La sociologie au prisme de l’anarchie
Scott explique que la pensée anarchiste reconnait que les paysans, artisans et travailleurs sont des penseurs politiques. En regard, il note que dans le domaine des sciences sociales, ces personnes sont parfois réduites dans leur analyse à leurs caractéristiques socio-économiques. Il alerte sur l’importance de prendre en compte le point de vue des personnes concernées, d’écouter ce qu’elles ont à dire. Je suis surpris par cette précision de l’auteur, il me semble que les entretiens en sociologie ainsi que les analyses qualitative (plutôt que quantitative) soient la norme.

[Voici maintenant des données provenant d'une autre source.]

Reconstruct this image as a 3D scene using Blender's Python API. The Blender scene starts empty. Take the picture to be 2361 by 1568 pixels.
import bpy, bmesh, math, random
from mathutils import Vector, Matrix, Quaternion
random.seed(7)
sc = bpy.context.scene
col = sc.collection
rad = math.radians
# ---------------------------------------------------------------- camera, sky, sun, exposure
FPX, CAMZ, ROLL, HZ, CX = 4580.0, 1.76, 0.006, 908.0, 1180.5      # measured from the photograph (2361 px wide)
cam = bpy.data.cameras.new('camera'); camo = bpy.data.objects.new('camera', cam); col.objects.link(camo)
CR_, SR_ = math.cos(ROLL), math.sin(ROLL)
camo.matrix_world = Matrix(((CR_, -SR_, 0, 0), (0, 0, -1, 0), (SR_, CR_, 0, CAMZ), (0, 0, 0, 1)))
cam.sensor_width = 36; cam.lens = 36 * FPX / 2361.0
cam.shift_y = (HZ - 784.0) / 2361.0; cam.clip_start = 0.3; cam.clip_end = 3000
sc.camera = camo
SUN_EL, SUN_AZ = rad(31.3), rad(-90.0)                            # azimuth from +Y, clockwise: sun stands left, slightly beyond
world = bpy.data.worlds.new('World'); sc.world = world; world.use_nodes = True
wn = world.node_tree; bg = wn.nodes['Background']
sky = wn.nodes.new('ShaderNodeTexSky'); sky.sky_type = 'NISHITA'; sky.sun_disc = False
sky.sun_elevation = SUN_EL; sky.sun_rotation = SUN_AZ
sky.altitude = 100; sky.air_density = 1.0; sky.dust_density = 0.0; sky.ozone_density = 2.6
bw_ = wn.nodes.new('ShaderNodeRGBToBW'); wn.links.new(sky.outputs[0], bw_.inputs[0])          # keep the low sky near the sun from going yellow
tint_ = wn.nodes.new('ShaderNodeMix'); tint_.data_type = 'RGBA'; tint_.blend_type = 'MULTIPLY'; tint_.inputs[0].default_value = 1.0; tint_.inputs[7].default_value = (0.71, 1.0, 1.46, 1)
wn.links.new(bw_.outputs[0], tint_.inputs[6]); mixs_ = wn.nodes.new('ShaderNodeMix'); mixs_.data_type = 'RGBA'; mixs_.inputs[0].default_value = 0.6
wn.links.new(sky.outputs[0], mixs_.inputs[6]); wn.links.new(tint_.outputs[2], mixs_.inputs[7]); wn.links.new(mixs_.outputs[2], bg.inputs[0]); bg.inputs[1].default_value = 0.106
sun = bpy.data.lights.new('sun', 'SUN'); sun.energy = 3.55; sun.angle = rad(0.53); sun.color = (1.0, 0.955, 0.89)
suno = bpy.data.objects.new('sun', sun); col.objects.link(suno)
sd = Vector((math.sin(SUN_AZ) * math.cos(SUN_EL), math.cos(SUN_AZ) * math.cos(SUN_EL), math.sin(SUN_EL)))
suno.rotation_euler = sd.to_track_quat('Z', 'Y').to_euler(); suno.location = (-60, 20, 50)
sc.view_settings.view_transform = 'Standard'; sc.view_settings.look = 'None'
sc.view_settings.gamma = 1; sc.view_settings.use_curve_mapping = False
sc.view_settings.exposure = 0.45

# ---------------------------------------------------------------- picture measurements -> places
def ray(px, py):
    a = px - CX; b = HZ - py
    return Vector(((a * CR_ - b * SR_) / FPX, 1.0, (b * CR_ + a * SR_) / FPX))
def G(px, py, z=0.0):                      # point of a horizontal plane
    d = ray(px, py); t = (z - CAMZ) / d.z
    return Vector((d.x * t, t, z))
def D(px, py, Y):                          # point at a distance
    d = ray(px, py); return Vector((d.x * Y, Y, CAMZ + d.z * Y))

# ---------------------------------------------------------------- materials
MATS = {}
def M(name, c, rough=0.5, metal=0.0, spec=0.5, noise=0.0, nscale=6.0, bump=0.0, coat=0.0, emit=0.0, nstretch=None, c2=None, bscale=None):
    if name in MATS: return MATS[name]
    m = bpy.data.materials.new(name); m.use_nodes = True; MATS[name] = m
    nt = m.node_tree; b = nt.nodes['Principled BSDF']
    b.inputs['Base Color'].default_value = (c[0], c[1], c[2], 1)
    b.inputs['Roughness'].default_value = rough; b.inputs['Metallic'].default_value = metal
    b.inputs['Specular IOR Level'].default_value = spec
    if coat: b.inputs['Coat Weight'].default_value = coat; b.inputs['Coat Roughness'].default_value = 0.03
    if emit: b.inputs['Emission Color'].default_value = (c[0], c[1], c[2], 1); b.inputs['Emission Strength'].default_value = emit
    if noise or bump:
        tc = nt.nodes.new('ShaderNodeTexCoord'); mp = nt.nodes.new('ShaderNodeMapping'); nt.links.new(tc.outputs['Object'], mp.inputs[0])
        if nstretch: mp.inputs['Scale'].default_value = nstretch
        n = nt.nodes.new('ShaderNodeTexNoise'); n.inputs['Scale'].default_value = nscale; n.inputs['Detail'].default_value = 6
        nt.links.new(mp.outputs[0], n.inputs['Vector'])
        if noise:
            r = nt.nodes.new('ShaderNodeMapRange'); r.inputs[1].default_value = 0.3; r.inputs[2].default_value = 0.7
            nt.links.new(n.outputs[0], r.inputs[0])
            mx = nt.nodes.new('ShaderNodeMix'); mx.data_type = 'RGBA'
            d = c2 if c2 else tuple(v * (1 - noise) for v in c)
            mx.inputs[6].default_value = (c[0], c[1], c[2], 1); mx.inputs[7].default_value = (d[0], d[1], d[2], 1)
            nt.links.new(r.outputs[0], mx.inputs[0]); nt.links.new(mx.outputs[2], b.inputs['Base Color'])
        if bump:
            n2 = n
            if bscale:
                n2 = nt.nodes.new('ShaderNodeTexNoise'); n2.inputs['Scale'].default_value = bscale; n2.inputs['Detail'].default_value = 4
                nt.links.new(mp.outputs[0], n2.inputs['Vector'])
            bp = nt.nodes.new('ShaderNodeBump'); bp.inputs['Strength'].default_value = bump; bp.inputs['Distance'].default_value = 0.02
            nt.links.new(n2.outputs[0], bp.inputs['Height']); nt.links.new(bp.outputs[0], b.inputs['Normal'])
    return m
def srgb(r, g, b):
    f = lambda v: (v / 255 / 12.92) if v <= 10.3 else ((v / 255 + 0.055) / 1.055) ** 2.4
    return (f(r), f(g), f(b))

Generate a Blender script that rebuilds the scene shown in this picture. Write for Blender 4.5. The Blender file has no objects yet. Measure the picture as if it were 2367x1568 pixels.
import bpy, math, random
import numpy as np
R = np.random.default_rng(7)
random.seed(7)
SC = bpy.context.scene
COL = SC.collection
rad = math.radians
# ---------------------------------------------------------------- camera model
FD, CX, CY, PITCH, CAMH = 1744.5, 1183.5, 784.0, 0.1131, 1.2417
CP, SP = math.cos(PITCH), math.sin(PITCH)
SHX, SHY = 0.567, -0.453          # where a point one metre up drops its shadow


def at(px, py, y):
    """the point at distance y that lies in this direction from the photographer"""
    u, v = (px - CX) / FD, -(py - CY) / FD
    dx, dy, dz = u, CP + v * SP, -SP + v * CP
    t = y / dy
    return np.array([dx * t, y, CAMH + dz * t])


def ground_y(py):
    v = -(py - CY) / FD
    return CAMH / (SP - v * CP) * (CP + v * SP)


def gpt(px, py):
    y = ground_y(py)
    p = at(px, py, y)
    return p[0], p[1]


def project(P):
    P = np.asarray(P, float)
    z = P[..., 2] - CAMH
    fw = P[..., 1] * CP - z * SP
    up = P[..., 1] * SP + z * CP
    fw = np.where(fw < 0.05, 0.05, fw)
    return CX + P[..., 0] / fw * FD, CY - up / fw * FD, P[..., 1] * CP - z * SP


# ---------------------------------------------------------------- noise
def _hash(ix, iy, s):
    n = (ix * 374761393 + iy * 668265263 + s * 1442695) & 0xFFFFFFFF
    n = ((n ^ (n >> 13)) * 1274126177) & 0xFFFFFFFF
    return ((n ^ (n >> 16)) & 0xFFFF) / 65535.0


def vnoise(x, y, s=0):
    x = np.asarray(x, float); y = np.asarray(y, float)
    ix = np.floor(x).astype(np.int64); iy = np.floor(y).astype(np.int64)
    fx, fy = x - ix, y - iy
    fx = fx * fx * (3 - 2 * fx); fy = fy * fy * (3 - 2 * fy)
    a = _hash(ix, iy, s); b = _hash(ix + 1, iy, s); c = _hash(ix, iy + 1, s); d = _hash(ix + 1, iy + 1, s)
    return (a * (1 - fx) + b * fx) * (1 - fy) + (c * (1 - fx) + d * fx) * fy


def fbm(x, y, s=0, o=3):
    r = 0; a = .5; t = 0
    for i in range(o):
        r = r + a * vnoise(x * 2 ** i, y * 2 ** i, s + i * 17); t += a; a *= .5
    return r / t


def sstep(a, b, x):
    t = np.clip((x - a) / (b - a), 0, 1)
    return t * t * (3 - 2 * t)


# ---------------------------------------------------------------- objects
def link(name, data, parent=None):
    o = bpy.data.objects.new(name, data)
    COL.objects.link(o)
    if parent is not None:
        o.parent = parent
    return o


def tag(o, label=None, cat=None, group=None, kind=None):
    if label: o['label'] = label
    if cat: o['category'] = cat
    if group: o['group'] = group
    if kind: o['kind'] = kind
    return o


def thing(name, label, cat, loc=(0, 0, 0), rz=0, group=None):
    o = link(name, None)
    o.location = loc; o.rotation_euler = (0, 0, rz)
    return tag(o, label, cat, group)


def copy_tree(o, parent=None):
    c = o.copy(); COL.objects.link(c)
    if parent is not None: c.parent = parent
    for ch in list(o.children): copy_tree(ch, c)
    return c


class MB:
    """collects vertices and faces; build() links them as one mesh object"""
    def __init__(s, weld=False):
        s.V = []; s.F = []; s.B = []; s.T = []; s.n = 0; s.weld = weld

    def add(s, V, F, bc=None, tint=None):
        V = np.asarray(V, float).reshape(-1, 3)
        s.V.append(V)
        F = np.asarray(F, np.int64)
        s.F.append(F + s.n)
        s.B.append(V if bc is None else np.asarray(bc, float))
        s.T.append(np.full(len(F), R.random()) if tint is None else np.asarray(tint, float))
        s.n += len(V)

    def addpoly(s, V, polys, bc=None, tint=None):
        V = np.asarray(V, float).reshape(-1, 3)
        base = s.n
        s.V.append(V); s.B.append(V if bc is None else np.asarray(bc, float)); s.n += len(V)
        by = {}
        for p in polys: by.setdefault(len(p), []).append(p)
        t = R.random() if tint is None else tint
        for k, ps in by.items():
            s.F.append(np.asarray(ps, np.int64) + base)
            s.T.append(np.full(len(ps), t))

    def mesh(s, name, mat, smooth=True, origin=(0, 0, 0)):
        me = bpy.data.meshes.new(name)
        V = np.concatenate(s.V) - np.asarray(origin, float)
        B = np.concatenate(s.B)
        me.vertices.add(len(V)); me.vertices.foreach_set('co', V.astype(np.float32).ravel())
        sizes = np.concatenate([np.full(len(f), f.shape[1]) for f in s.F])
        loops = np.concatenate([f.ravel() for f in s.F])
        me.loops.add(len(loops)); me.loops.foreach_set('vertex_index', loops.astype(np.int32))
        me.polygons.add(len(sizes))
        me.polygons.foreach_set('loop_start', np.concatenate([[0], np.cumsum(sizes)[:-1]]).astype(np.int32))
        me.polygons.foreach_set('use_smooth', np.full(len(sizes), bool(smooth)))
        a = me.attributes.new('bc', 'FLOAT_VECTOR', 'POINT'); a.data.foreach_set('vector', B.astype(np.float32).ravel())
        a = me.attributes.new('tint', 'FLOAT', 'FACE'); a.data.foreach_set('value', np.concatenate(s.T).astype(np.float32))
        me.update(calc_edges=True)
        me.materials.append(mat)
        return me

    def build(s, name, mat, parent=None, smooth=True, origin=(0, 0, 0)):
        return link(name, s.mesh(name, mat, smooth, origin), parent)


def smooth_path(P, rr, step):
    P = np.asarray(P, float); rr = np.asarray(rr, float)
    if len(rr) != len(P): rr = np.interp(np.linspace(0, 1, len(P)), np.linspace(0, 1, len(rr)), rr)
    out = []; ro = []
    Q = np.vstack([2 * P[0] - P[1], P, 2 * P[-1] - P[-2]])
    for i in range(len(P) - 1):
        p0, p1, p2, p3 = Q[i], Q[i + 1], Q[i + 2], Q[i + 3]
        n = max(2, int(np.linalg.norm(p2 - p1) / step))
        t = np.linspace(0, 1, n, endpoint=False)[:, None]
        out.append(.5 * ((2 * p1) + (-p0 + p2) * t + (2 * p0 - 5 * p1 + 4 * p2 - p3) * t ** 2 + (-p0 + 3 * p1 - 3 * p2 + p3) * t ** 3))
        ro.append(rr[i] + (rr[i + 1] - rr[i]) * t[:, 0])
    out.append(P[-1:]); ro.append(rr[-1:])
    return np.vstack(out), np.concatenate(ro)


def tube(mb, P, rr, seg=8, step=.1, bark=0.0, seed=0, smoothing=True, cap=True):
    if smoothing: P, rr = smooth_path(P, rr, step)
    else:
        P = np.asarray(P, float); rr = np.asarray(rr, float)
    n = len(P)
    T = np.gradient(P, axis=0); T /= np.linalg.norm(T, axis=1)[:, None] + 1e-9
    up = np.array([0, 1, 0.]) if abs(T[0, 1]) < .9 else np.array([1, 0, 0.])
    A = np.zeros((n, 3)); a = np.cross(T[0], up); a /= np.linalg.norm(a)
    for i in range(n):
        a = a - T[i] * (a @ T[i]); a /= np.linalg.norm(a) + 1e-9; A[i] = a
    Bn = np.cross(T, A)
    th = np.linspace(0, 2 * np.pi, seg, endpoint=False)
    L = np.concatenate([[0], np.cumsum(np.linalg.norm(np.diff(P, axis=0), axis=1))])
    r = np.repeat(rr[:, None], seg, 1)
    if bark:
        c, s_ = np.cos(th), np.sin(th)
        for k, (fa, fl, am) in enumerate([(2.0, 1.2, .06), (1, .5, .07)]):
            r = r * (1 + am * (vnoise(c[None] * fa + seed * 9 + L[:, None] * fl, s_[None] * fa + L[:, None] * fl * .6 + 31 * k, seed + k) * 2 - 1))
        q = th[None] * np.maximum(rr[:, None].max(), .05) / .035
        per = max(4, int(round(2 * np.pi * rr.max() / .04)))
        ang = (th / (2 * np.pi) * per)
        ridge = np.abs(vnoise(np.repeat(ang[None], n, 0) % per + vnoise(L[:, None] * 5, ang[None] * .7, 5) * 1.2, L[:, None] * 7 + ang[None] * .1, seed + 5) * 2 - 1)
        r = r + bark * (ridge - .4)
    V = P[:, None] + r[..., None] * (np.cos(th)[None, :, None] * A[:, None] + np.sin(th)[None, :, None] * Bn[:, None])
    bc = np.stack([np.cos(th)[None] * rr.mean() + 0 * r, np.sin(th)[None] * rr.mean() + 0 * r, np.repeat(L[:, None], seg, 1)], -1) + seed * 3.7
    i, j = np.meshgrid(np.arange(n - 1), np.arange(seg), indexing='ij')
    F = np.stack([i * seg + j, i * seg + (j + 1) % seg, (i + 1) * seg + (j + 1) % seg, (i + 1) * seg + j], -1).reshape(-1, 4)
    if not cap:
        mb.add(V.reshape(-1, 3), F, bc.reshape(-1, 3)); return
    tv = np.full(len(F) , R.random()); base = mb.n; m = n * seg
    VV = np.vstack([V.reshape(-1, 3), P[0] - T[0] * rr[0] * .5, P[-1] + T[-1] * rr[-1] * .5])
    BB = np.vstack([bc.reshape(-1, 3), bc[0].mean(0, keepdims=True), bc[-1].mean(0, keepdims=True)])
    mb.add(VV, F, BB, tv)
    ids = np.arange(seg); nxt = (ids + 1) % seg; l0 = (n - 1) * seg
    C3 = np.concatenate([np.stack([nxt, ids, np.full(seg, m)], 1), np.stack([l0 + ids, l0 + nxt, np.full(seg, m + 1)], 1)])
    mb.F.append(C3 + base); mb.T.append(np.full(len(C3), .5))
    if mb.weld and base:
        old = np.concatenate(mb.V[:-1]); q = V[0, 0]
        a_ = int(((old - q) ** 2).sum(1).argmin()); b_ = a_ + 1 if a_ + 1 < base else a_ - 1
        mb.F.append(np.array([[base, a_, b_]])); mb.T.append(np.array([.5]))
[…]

Notes sur la suite du texte
L’auteur met en garde sur le fait que son texte est écrit en “fragments”, et que ce n’est pas un traité de philosophie politique avec une cohérence interne (comme Kropotkine, Isaiah Berlin, John Locke ou Karl Marx), ni une étude des penseurs anarchiques (Proudhon, Bakounine, Malatesta, Sismondi, Tolstoï, Rocker, Tocqueville ou Landauer), ni une étude des mouvements anarchiques (Solidarność, en Pologne, des anarchistes de la guerre civile espagnole ou des travailleurs anarchistes).
Ma conclusion
Dans cette préface, Scott commence avec deux outils : la mutualité et la tolérance à l’improvisation, deux concepts qui me semblent féconds pour faire des choses à plusieurs. Scott parle ensuite d’organisations sans franchement décrire comment elle se différencient de la mutualité. Ceci dit, j’en déduis qu’il faut s’interroger en permanence sur les rapports de pouvoir qui peuvent exister entre les humains. On y voit aussi une connexion avec ses autres travaux quand il parle d’infrapolitique : plutôt que d’affronter le pouvoir directement, y résister passivement est un acte politique aussi selon Scott. Le reste de la préface me parait moins important, je ferai peut-être un résumé de certains chapitres sur le même format, et probablement dans le désordre si c’est le cas.